いろんなタイプの人がいるので、一概には言えませんが、司法試験に受からない人は「言い訳ばかりする人」「逃げ道ばかりを作ってしまう人」「プライドばかり高く他人からの評価を嫌う人」だと思います。これらのことは、仕事でも共通して言えることだと思います。受かるコツは、合格後の自分をイメージし続けることです。自信の裏づけとなる勉強量、具体的には暗記とその応用力をつけるよう勉強しましょう。そして二つ目は目的意識の高い優秀な仲間を持つことです。
私は若い頃、実家が営む事業の倒産や両親の離婚、父親の死や阪神大震災など、苦しい経験や悲しい経験をしました。そんなとき、いつまでも悩んでいても仕方ないので、「なるようにしかならない」と気持ちのスイッチを切り替えられるようになったんです。受験や仕事でもそうです。ギリギリまで頑張るけれども、どこかのタイミングでスイッチを切り替えるというか、基本的には楽観的なのでしょうね。でもこのように良い意味で「なるようにしかならない」と思えることがパワーの源になっていると思います。

弁護士という職業のやりがいは何ですか?

現在多いのは、交通事故に関する仕事や不動産関係、それから企業顧問としての仕事ですが、やはりクライアントから感謝の言葉をもらったときが一番やりがいを感じます。「先生のお陰で助かりました」とか。もちろん結果が出ないときもあるので、そういう時はとても辛いのですが、でもそこにいたる経過を見て「ありがとう」と言ってくれる人もいます。
ほとんどの仕事は、人の縁や紹介です。だから出会いを大切に、現在は人脈を広げている最中です。仕事の内容も間口を狭めずにいろんなことに挑戦したいと思います。

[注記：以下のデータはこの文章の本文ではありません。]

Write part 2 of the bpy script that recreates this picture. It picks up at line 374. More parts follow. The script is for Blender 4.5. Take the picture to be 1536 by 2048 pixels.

何かの専門になることもいいのですが、特化してしまうとそれで失敗したときのリスクも大きいですからね。
現在「民事介入暴力被害者救済センター運営委員会」に所属していて、今春には青林書院から企業防衛に関する書籍を共著で出版予定です。読者は企業の人事総務の方を想定しています。また社団法人警察庁管内特殊暴力防止対策連合会と東京3弁護士会共催で、模擬株主総会も実施します。毎年大変ご好評をいただいており、企業の総会担当者数千人の方々に出席いただいております。今春は私も社外取締役の設定で出演予定です。

最後に若者たちにメッセージをお願いします。

若いうちは間口を狭めないほうがいいと思います。いろんな経験をしたほうがいいです。自らふさいでしまうのはもったいない。そこに何があるかわからないのですから。いろいろな可能性を試し、自分にあったものが見つかったら迷いなく突き進んでください。